As a way to delve deeper into the link between motivation and creativity, Amabile and her husband, psychologist Steven J. Kramer, conducted a three-year study of 238 professionals from seven companies in the high-tech, consumer products, and chemicals industries. Without revealing the focus of their study, they asked the subjects (all of whom were working on projects requiring creative effort) to fill out a daily electronic diary form that required numerical answers to questions about their work that day, as well as their emotions, motivation, and work environment. They were also asked to describe what they'd done that day and to include a brief description of one event at work that stood out in their minds [emphasis mine]. (Participants were asked to refrain from discussing the diary content with colleagues.) By the end of the study, Amabile and Kramer had collected nearly 12,000 entries, what she describes as a “wonderful treasure trove of data.”

"We have a window into how concrete events affected knowledge workers' thoughts, perceptions, emotions, and motivations," Amabile says. "We call this 'inner work life,' and we found that it directly influences creativity and other aspects of performance."

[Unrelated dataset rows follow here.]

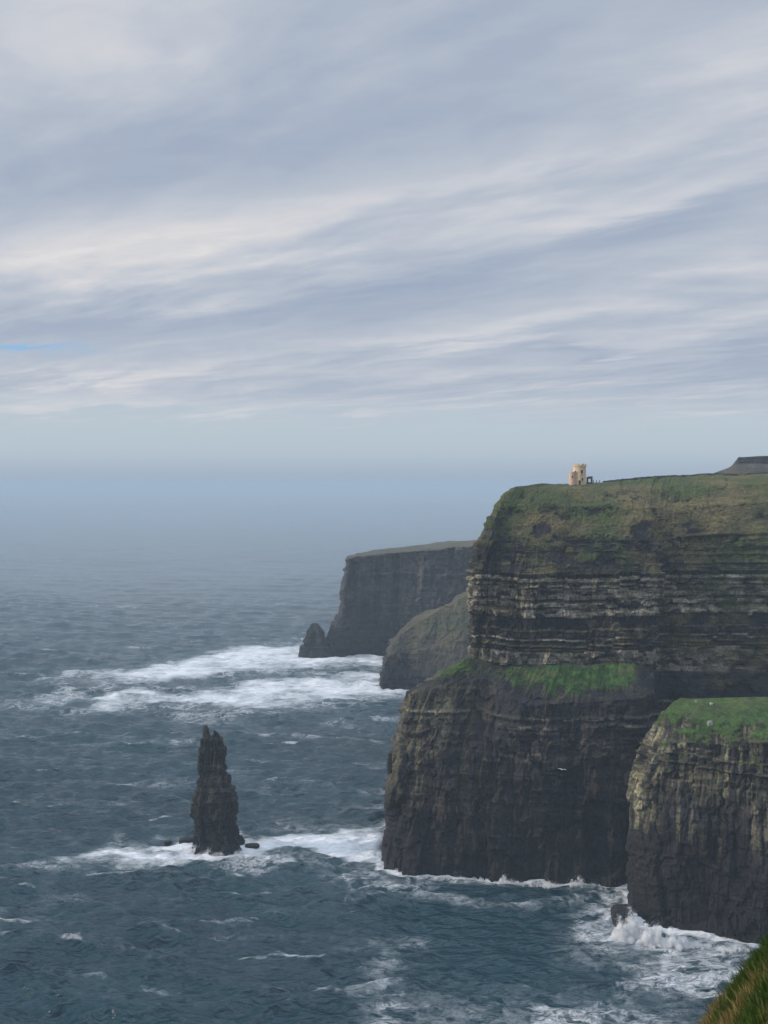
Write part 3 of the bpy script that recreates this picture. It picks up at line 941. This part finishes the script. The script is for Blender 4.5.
sea_rock(252, 846.5, 3.8, 2.6, 1.2, 3, 'low dark rock awash just right of the tall stack')
sea_rock(186, 843, 4.2, 3.0, 2.2, 5, 'low dark rock awash just left of the tall stack')
sea_rock(168, 842.5, 2.0, 1.6, 0.9, 6, 'small rock in the foam, outermost left of the tall stack')
sea_rock(621, 921, 4.5, 4.5, 5.5, 9, 'dark square rock at the foot of the near headland beside the spray')
X, Y, Zv = W(389.3, 763, 630)
boulder('rock_pinnacle', (X, Y, Zv), (1.4, 2.2, 5.4), 12, M_CLIFF, 'thin rock pinnacle jutting from the left edge of the tall cliff', 'rock', tone=(0.04, 0.04, 0.03))


# ------------------------------------------------------------------ sea
def build_sea():
    r = np.random.default_rng(4)
    py = np.concatenate([np.arange(1065, 700, -0.62), np.arange(700, 520, -0.55), np.arange(520, 490.2, -0.6)])
    Yf = F * EYE / (py - HY)
    Yn = np.concatenate([[-9000, -2000, -500, -150, 0, 100, 180, 250, 310, 360, 390], Yf[Yf > 400], [42000]])
    t_in = np.linspace(-0.345, 0.345, 620)
    ext = 0.345 * np.cumprod(np.full(17, 1.38)) 
    t = np.concatenate([-ext[::-1], t_in, ext])
    g = np.maximum(Yn, 400)
    X = np.clip(t[None] * g[:, None], -42000, 42000)
    X[:, 0], X[:, -1] = -42000, 42000
    Yg = np.broadcast_to(Yn[:, None], X.shape)
    H = np.zeros_like(X); DX = np.zeros_like(X); DY = np.zeros_like(X)
    pxm = g[:, None] / F                               # metres per pixel across
    step = np.gradient(Yn)[:, None]
    mod1 = 0.7 + 0.6 * fbm(X / 180, Yg / 120, seed=3, oct=2)
    mod2 = 0.55 + 0.9 * (0.5 + 0.5 * fbm(X / 60, Yg / 40, seed=6, oct=3))
    for i in range(46):
        if i < 8:
            lam, a = r.uniform(55, 120), r.uniform(0.18, 0.36)
            ang = math.radians(72 + r.uniform(-22, 22)); md = mod1
        elif i < 24:
            lam = r.uniform(16, 42); a = lam * r.uniform(0.0075, 0.011)
            ang = math.radians(80 + r.uniform(-38, 38)); md = mod2
        else:
            lam = r.uniform(4.5, 14); a = lam * r.uniform(0.012, 0.019)
            ang = math.radians(85 + r.uniform(-50, 50)); md = mod2
        kx, ky = math.cos(ang) * 2 * math.pi / lam, math.sin(ang) * 2 * math.pi / lam
        ph = kx * X + ky * Yg + r.uniform(0, 6.28)
        keep = np.clip(1.5 - step / (lam * 0.35), 0, 1)  # drop what the mesh cannot carry
        A = a * keep * md
        H += A * np.cos(ph)
        q = 0.75
        DX -= q * A * math.cos(ang) * np.sin(ph)
        DY -= q * A * math.sin(ang) * np.sin(ph)
    # ---- foam
    foam = np.zeros_like(X); churn = np.zeros_like(X)
    pyg = HY + F * EYE / np.maximum(Yg, 50)
    pxg = X / np.maximum(Yg, 50) * F + CX

    def poly(pts, soft, amount, wob=14.0, seed=0):
        pts = np.array([sea_pt(*p) for p in pts])
        xs = X + wob * fbm(X / 40, Yg / 60, seed=seed + 70, oct=4)
        ys = Yg + wob * 2.5 * fbm(X / 40, Yg / 60, seed=seed + 77, oct=4)
        inside = np.zeros(X.shape, bool)
        dist = np.full(X.shape, 1e9)
        for (ax, ay), (bx, by) in zip(pts, np.roll(pts, -1, 0)):
            cond = ((ay > ys) != (by > ys))
            xi = (bx - ax) * (ys - ay) / (by - ay + 1e-9) + ax
            inside ^= cond & (xs < xi)
            dx, dy = bx - ax, by - ay
            tt = np.clip(((xs - ax) * dx + (ys - ay) * dy) / (dx * dx + dy * dy + 1e-9), 0, 1)
            dist = np.minimum(dist, np.hypot(xs - ax - tt * dx, (ys - ay - tt * dy) * 0.4))
        sd = np.where(inside, dist, -dist)
        return sstep(sd, -soft, soft) * amount

    def near_line(P, width, amount, seed=0, zmax=6):
        base = P[:, :, :2][np.argmin(np.abs(P[:, :, 2]), axis=0), np.arange(P.shape[1])]
        x0, x1, y0, y1 = base[:, 0].min() - 60, base[:, 0].max() + 60, base[:, 1].min() - 60, base[:, 1].max() + 60
        m = (X > x0) & (X < x1) & (Yg > y0) & (Yg < y1)
        idx = np.argwhere(m)
        q = np.stack([X[m], Yg[m]], 1)
        d = np.full(len(q), 1e9)
        for b0 in range(0, len(base), 4):
            d = np.minimum(d, np.hypot(q[:, 0] - base[b0, 0], q[:, 1] - base[b0, 1]))
        out = np.zeros_like(X)
        w = width * (0.7 + 0.9 * (0.5 + 0.5 * fbm(q[:, 0] / 18, q[:, 1] / 18, seed=seed, oct=3)))
        out[m] = (1 - sstep(d, w * 0.35, w * 1.3)) * amount
        return out

    P1 = [(15, 683), (95, 670), (176, 658), (240, 648), (300, 641), (330, 652), (400, 656), (400, 668), (299, 673), (213, 679), (130, 682)]
    P2 = [(-45, 711), (80, 698), (165, 688), (230, 684), (299, 677), (395, 670), (410, 696), (374, 701), (299, 706), (224, 709), (165, 704), (96, 709)]
    foam = np.maximum(foam, poly(P1, 38, 0.84, 24, seed=1))
    foam = np.maximum(foam, poly(P2, 36, 0.86, 24, seed=2))
    foam = np.maximum(foam, poly([(32, 676), (40, 673), (46, 677), (46, 682), (34, 682)], 8, 0.55, 14, seed=3))
    churn = np.maximum(churn, poly([(0, 712), (60, 676), (300, 636), (400, 645), (410, 745), (300, 725), (120, 715)], 40, 0.55, seed=4))
    P3 = [(55, 862), (110, 850), (180, 842), (250, 837), (330, 828), (392, 822), (392, 862), (370, 866), (345, 860), (300, 853), (240, 858), (150, 862), (90, 864)]
    foam = np.maximum(foam, poly(P3, 9, 0.92, 12, seed=5))
    foam = np.maximum(foam, poly([(135, 853), (185, 842), (250, 843), (300, 842), (300, 852), (240, 857), (170, 858)], 6, 1.0, 7, seed=6))
    churn = np.maximum(churn, poly([(60, 866), (110, 846), (390, 815), (400, 880), (350, 885), (240, 866)], 16, 0.85, seed=7))
    foam = np.maximum(foam, near_line(PM, 5.0, 0.85, seed=8))
    churn = np.maximum(churn, near_line(PM, 8.0, 0.8, seed=9))
    foam = np.maximum(foam, near_line(PN, 6.0, 0.95, seed=10))
    churn = np.maximum(churn, near_line(PN, 15.0, 1.0, seed=11))
    foam = np.maximum(foam, poly([(590, 925), (620, 918), (660, 935), (768, 945), (768, 962), (690, 958), (610, 945)], 6, 0.6, 8, seed=12))
    churn = np.maximum(churn, poly([(545, 935), (620, 910), (800, 940), (800, 1005), (690, 990), (560, 965)], 14, 1.0, 12, seed=13))
    churn = np.maximum(churn, poly([(380, 1000), (450, 985), (560, 990), (650, 1000), (740, 1010), (740, 1060), (380, 1060)], 14, 1.0, 12, seed=14))
    churn = np.maximum(churn, poly([(380, 960), (420, 970), (410, 1040), (370, 1040)], 10, 0.6, 12, seed=15))
    foam = np.maximum(foam, poly([(430, 1018), (520, 1012), (640, 1014), (640, 1024), (540, 1022), (440, 1028)], 4, 0.5, 8, seed=16))
    for k, (x0, x1, yy, hh) in enumerate([(122, 165, 919, 3), (150, 188, 934, 5), (70, 122, 980, 4), (135, 182, 984, 4), (105, 138, 1020, 5), (18, 52, 1020, 4),
                                          (85, 100, 940, 2), (195, 240, 1000, 3), (520, 545, 995, 3), (560, 610, 938, 4), (240, 250, 975, 2), (290, 315, 990, 2),
                                          (660, 700, 975, 4), (395, 405, 1000, 6)]):
        foam = np.maximum(foam, poly([(x0, yy + hh * .3), (x0 * .6 + x1 * .4, yy - hh), (x1, yy), (x0 * .4 + x1 * .6, yy + hh)], 3.0, 0.56, 9, seed=20 + k))
    # wind-blown whitecaps everywhere, riding the crests
    cap = fbm(X / 34, Yg / 13, seed=40, oct=4) + 0.16 * H
    foam = np.maximum(foam, sstep(cap, 0.52, 0.70) * 0.5 * (Yg < 5000))
    churn = np.maximum(churn, 0.06 + 0.35 * sstep(fbm(X / 60, Yg / 25, seed=44, oct=4), 0.2, 0.6))
    churn = churn * (0.25 + 0.75 * sstep(fbm(X / 34, Yg / 30, seed=61, oct=5, gain=0.6), -0.12, 0.45))
    H += 1.6 * sstep(foam, 0.25, 0.7) * (Yg > 1050) * (Yg < 1700)
    H += foam * 0.35 * (fbm(X / 3, Yg / 4, seed=50, oct=3))
    P = np.stack([X + DX, Yg + DY, H], -1)
    nv, nu = X.shape
    Q = grid_quads(nv, nu)
    me = mesh_np('sea', P.reshape(-1, 3), Q, {'foam': foam.ravel(), 'churn': np.clip(churn, 0, 1).ravel()})
    o = link('sea', me, M_SEA, smooth=True)
    tag(o, kind='structure')


build_sea()


# ------------------------------------------------------------------ spray
def ico(level):
    bm = bmesh.new()
    bmesh.ops.create_icosphere(bm, subdivisions=level, radius=1.0)
    BV = np.array([v.co for v in bm.verts])
    BF = np.array([[v.index for v in f.verts] for f in bm.faces])
    bm.free()
    return BV, BF


def mat_mist():
    mt = bpy.data.materials.new('spray_mist')
    mt.use_nodes = True
    n = NT(mt.node_tree)
    out = n.node('ShaderNodeOutputMaterial')
    v = n.node('ShaderNodeVolumePrincipled')
    v.inputs['Color'].default_value = (0.985, 0.99, 0.995, 1)
    v.inputs['Density'].default_value = 0.6
    n.t.links.new(v.outputs[0], out.inputs['Volume'])
    return mt


M_MIST = mat_mist()


def build_spray(name, plumes, seed, label):
    r = np.random.default_rng(seed)
    BV, BF = ico(2)
    DV, DF = ico(1)
    Vs, Fs, k = [], [], 0
    Dv, Df, kd = [], [], 0
    for (px, py, Y, w, h, cnt) in plumes:             # centre px, base py, depth, half width m, height m, amount
        x0 = (px - CX) / F * Y
        def place(up):
            u = r.normal(0, 0.5)
            top = h * math.exp(-u * u * 1.3) * (0.62 + 0.25 * math.sin(u * 7 + px) + 0.13 * math.sin(u * 19 + px))
            v = r.random() ** up
            return v, np.array([x0 + u * w + v * r.normal(0, 0.22) * w * 0.4, Y + r.normal(0, 1.0), -0.2 + v * top])
        sc = 0.45 + 0.55 * min(h / 8, 1)
        for _ in range(int(cnt * 0.22) + 10):
            v, p = place(1.2)
            s = (0.35 + 1.15 * r.random() ** 3) * (1.25 - 0.8 * v) * sc
            Vs.append(p + BV * s * np.array([1, 1, 1.2])); Fs.append(BF + k); k += len(BV)
        for _ in range(int(cnt * 1.6)):
            v, p = place(0.8)
            p[0] += r.normal(0, 0.5); p[2] = max(p[2] * 1.12 + r.normal(0, 0.4), 0.0)
            s = 0.04 + 0.10 * r.random() ** 2
            Dv.append(p + DV * s); Df.append(DF + kd); kd += len(DV)
    me = mesh_np(name, np.concatenate(Vs), np.concatenate(Fs))
    o = link(name, me, M_MIST)
    md = o.modifiers.new('merge', 'REMESH')
    md.mode = 'VOXEL'
    md.voxel_size = 0.22
    tag(o, label, 'spray', kind='stuff')
    d = link('droplets', mesh_np('droplets', np.concatenate(Dv), np.concatenate(Df)), M_SPRAY, o, smooth=True)
    d['kind'] = 'stuff'


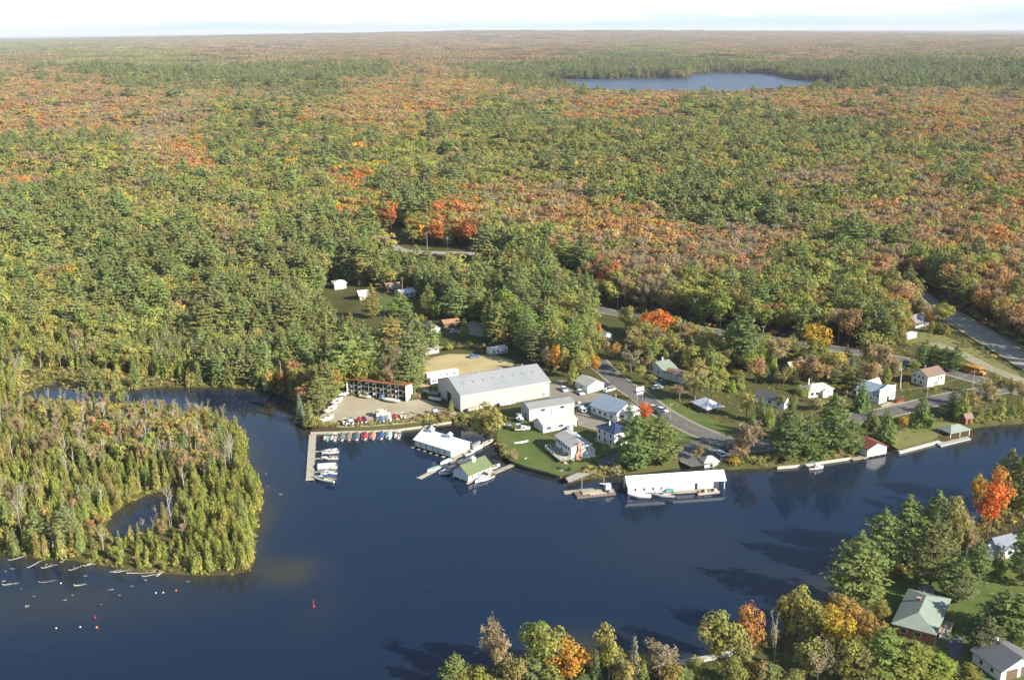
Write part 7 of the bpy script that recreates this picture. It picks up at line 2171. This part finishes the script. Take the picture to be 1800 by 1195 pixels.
for (x, y) in VQ:
    if g.uniform() < .10: continue
    kind, tn = kinds[int(g.integers(len(kinds)))]
    what = {"thin": "twiggy tree", "broadleaf": "leafy tree", "pine": "small pine", "cedar": "small cedar"}[kind]
    px_, py_, _z0 = project((x, y, 2))
    rg = "between the village houses and the upper road" if py_ < 665 else "between the village houses and the shore"
    s_ = g.uniform(.55, .98) * (.8 if kind == "pine" else 1)
    plant(kind, x, y, float(height(x, y)[0]), s_, s_ * g.uniform(.95, 1.3), jit(tn, g), f"{CNAME[tn]} {what} scattered {rg}", f"{CNAME[tn]} {what}s {rg}")

# ------------------------------------------------------------------ undergrowth and shore plants: nobody could count them
UCOL = D.collections.new("undergrowth_kinds")
for i in range(3):
    UCOL.objects.link(D.objects.new("under_%d" % i, broadleaf(950 + i, 9, 14, .42, 2.0, 1.3, 0.0).crown("under_%d" % i)))
def tuft(seed):
    T_ = TreeMesh(seed); g3 = T_.g; n = 26
    b = g3.normal(size=(n, 3)) * np.array([.55, .55, 0]); d = g3.normal(size=(n, 3)) * .3 + np.array([0, 0, 1.0])
    nn = g3.normal(size=(n, 3)) * np.array([1, 1, .3]) + np.array([0, 0, .35])
    T_.leaves(b + d * .4, nn, .6, g3.uniform(.75, 1.25, n), None, 2.6, d)
    return T_.crown("tuft_%d" % seed)
for i in range(2): UCOL.objects.link(D.objects.new("under_z%d" % i, tuft(960 + i)))
U = []
def under(P, tints, idxs, s0, s1):
    P = np.asarray(P); Z = height(P[:, 0], P[:, 1])
    for (x, y), z in zip(P, Z):
        if z < -.12: continue
        s = g.uniform(s0, s1)
        U.append((x, y, z - .05, idxs[int(g.integers(len(idxs)))], s, jit(tints[int(g.integers(len(tints)))], g, .2)))
# strip above the sea wall
for (ax_, ay_), (bx_, by_), n, wd in (((556, 759), (650, 758), 330, 1.6), ((650, 758), (742, 750), 300, 1.6), ((742, 746), (830, 738), 170, 4.0), ((528, 735), (556, 756), 110, 3.5), ((1690, 945), (1810, 875), 160, 5), ((1740, 905), (1810, 880), 60, 3), ((1030, 838), (1095, 834), 80, 2), ((1285, 822), (1500, 803), 170, 2.2), ((1700, 750), (1800, 743), 70, 1.5), ((870, 785), (904, 812), 50, 1.2), ((1310, 1145), (1500, 1045), 120, 3), ((1000, 1160), (1200, 1175), 90, 3), ((1500, 1040), (1700, 950), 120, 3)):
    a_, b_ = at(ax_, ay_)[:2], at(bx_, by_)[:2]
    t = g.uniform(0, 1, (n, 1)); under(a_ + (b_ - a_) * t + g.normal(size=(n, 2)) * wd * .5, ["olive", "ygreen", "tan", "olive"], [0, 1, 2, 3, 4], *((.28, .55) if ay_ < 762 and ax_ < 700 and ax_ > 550 else (.45, .95)))
# marsh edges
Q = jgrid(250, 520, 1.9); sdq = np.minimum(sdpoly(Q, LAKE), sdpoly(Q, POND)); m_ = (sdq > -.4) & (sdq < 4.5) & (Q[:, 0] < -66) & (Q[:, 0] > -260)
under(Q[m_], ["olive", "cedar", "ygreen", "tan"], [0, 1, 2, 3, 3, 4, 4], .4, .8)
Q = jgrid(400, 470, 2.6); m_ = inpoly(Q, CLEAR[4]); under(Q[m_], ["tan", "olive", "ygreen", "tan"], [3, 4, 3, 4, 0], .5, 1.0)
# forest edges and village verges
Q = jgrid(380, 620, 5.2); sdq, _ = water_sd(Q); inv = inpoly(Q, VILLAGE); rdq = road_dist(Q); m_ = (sdq > 2) & inv & (rdq > 2.5) & (Q[:, 0] > 60) & (g.uniform(size=len(Q)) < .20)
HB = [(o.matrix_basis.translation.copy(), 0) for o in D.objects if o.get("category") in ("house", "shed", "garage", "cabin", "store", "warehouse", "workshop", "pavilion", "camper", "trailer", "bus", "car", "pickup truck", "tarp heap")]
HP = np.array([(v.x, v.y) for v, _ in HB])
if m_.any():
    Qv = Q[m_]; dmin = np.min(np.hypot(Qv[:, None, 0] - HP[None, :, 0] - 3, Qv[:, None, 1] - HP[None, :, 1] - 4), axis=1)
    open_ = inpoly(Qv, np.array([p[:2] for p in atv([(1590, 600), (1640, 583), (1800, 660), (1800, 680), (1650, 625)])])) | inpoly(Qv, np.array([p[:2] for p in atv([(1140, 690), (1300, 760), (1300, 800), (1176, 800), (1120, 720)])]))
    under(Qv[(dmin > 9) & ~open_], ["olive", "green", "tan", "ygreen", "rust"], [0, 1, 2], .7, 1.5)
Q = np.concatenate([jgrid(380, 700, 3.2)]); idx_ = np.where((Q[:, 0] > -85))[0]; Q = Q[idx_]; dv = sdpoly(Q, VILLAGE); m_ = (dv > -1) & (dv < 5) & (road_dist(Q) > 2) ; sdq, _ = water_sd(Q); m_ &= sdq > 2
under(Q[m_], ["olive", "green", "tan", "ygreen", "rust"], [0, 1, 2], .7, 1.5)
# tussocks over the rough grass
Q = jgrid(300, 520, 3.0); sdq, _ = water_sd(Q); m_ = inpoly(Q, VILLAGE) & (sdq > 1.5) & (road_dist(Q) > 1) & (Q[:, 0] > 60) & (g.uniform(size=len(Q)) < .5)
under(Q[m_], ["tan", "olive", "ygreen"], [3, 4], .3, .6)
U = list(U)
tag(scatter("undergrowth", [u[:3] for u in U], [u[3] for u in U], [(0, 0, g.uniform(0, 6.28)) for _ in U], [(u[4],) * 3 for u in U], [(*u[5], 1) for u in U], UCOL), "low olive shrubs, reeds and weeds along shores, verges and forest edges", "undergrowth", kind="stuff")
print("undergrowth", len(U), COUNT)
# ------------------------------------------------------------------ light, sky, air
SUN_AZ = math.radians(-33.0)      # direction to the sun on the ground plane, from +X
SUN_EL = math.radians(27.0)
sd_ = Vector((math.cos(SUN_AZ) * math.cos(SUN_EL), math.sin(SUN_AZ) * math.cos(SUN_EL), math.sin(SUN_EL)))
sl = D.lights.new("sun", "SUN"); sl.energy = 5.0; sl.angle = math.radians(0.53); sl.color = (1.0, 0.93, 0.82)
so = link(D.objects.new("sun", sl)); so.rotation_euler = (-sd_).to_track_quat("-Z", "Y").to_euler(); so.location = (300, -200, 400)
W = D.worlds.new("World"); SC.world = W; W.use_nodes = True
nt = W.node_tree
for n in list(nt.nodes): nt.nodes.remove(n)
wo = nt.nodes.new("ShaderNodeOutputWorld"); bg = nt.nodes.new("ShaderNodeBackground"); bg.inputs["Strength"].default_value = 0.084
sky = nt.nodes.new("ShaderNodeTexSky"); sky.sky_type = "NISHITA"; sky.sun_disc = False
sky.sun_elevation = SUN_EL; sky.sun_rotation = math.pi / 2 - SUN_AZ; sky.air_density = 1.0; sky.dust_density = 0.3; sky.ozone_density = 1.5
tc = nt.nodes.new("ShaderNodeTexCoord"); sx = nt.nodes.new("ShaderNodeSeparateXYZ"); L(nt, tc.outputs["Generated"], sx.inputs[0])
mp = nt.nodes.new("ShaderNodeMapping"); mp.inputs["Scale"].default_value = (3.0, 3.0, 55.0); L(nt, tc.outputs["Generated"], mp.inputs["Vector"])
nz = noise(nt, 1.5, 5, mp.outputs[0], 0.55)
el = mathn(nt, "ADD", sx.outputs[2], mathn(nt, "MULTIPLY", mathn(nt, "SUBTRACT", nz, 0.5), 0.035))
el = mathn(nt, "SUBTRACT", el, mathn(nt, "MULTIPLY", sx.outputs[0], 0.012))
lowf = ramp(nt, el, 0.004, 0.016); highf = ramp(nt, el, 0.050, 0.034)
mask = mathn(nt, "MULTIPLY", mathn(nt, "MULTIPLY", lowf, highf), 0.95)
base_ = mixc(nt, ramp(nt, sx.outputs[2], 0.05, 0.02), sky.outputs[0], (4.2, 5.35, 5.9))
cl = mixc(nt, mask, base_, (6.7, 6.75, 6.8))
L(nt, cl, bg.inputs["Color"]); L(nt, bg.outputs[0], wo.inputs["Surface"])
# the air: one closed box of thin haze
hz = MB(); m, hnt, ho = newmat("haze")
pv = N(hnt, "ShaderNodeVolumePrincipled"); pv.inputs["Color"].default_value = (0.94, 0.95, 1.0, 1); pv.inputs["Density"].default_value = HAZE; pv.inputs["Anisotropy"].default_value = 0.0
L(hnt, pv.outputs[0], ho.inputs["Volume"])
hz.box(-37000, -300, -4, 37000, 47000, 225, m)
if HAZE > 0: tag(hz.build("haze"), kind="stuff")
SC.view_settings.view_transform = "Standard"; SC.view_settings.look = "None"; SC.view_settings.gamma = 1.0; SC.view_settings.exposure = EXPO
SC.cycles.max_bounces = 6; SC.cycles.diffuse_bounces = 3; SC.cycles.glossy_bounces = 3; SC.cycles.transmission_bounces = 2; SC.cycles.volume_bounces = 0
SC.cycles.caustics_reflective = False; SC.cycles.caustics_refractive = False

The mundane, quotidian stories (the events the subjects documented) were an integral part of the study data. By leveraging these, Amabile and Kramer were able to evaluate a trait--creativity--far more deeply than could have been done by numerical analysis alone. I'm convinced that capturing and sorting through stories can add incalculable wisdom to the business world. We've only begun to scratch the surface of the possibilities.

On a side note, I've been thinking about how Twitter and like tools will be involved in this arena. What are all those tweets telling us about ourselves?

But that's a topic for another post.